You ever wake up and feel like the bad guys are winning? I do. Today especially.
Because if you thought May’s headline—184 million stolen credentials splashed across the dark web—was terrifying, you’d better sit down for this one.
The latest number? 16 billion. Not million. Billion—with a “B”.
That’s how many login credentials are now confirmed exposed in what researchers are calling the largest data breach in history. This isn’t a leak. It’s a flood. A tsunami of usernames and passwords, spilling out from the underworld’s favorite toolset: info stealers.
They didn’t just hit one company. They hit everyone.
Multiple campaigns. Multiple malware strains.
One shared goal: steal your identity, your data, and your future.
Here’s Why You Should Care (Even If You Think You’re Fine)
These aren’t just random email-password combos from your old Myspace account. This is your QuickBooks login. Your Office 365 admin credentials. Your banking passwords.

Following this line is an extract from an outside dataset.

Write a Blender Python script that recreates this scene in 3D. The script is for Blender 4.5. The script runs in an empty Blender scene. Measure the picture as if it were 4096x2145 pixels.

The keys to your VPN, your remote access tools, your cloud storage.
And they’re being sold—for pennies—on marketplaces you’ve never heard of to people you definitely don’t want knowing where you live, what you do, or how much money moves through your accounts.
Still Think a Password Reset Is a Nuisance?
Ask MGM Resorts how much they spent after just one compromised account let hackers walk in the front door.
Ask the CFO who wired $1.2 million to a fake vendor after a business email compromise.
Ask the CEO who lost a decade of client data, then spent six months losing every legal battle that followed.
Passwords are the dam holding back the flood. When they break—and they are breaking—it’s your company on the line.
Google Is Screaming. The FBI Is Warning. Are You Listening?
Google is now telling billions of users to ditch passwords entirely in favor of passkeys.
The FBI is telling you not to click on text message links—because info stealers are in your SMS now.
Everyone with half a brain is enabling MFA. Everyone else is just hoping they’re not next.
You Have Two Options. Only One of Them Ends Well.
- Change your passwords now. Every. Single. One. Start with your email, your financial accounts, and any admin login tied to your business.
- Turn on MFA. If you’re not using multi-factor authentication, you’re gambling your entire operation on the assumption that your password isn’t one of the 16 billion already leaked.
Want to know if your credentials have already been stolen? I can tell you.
Want to see how exposed your company is? I can show you.
But first—you’ve got to act. Because once your credentials are out, they’re out forever.
This Is Your Wake-Up Call
Info stealers don’t discriminate. They aren’t targeting you because you’re special. They’re targeting you because you’re easy.
So here’s your move:
- Change your passwords. Use a password manager.
- Enable MFA. On everything.
- Then talk to us about what else you should be doing before your business becomes a headline.
You can ignore this. You can keep using your dog’s name with an exclamation point.
But when you do, just remember: someone else already has it. And they’re using it to get to your data.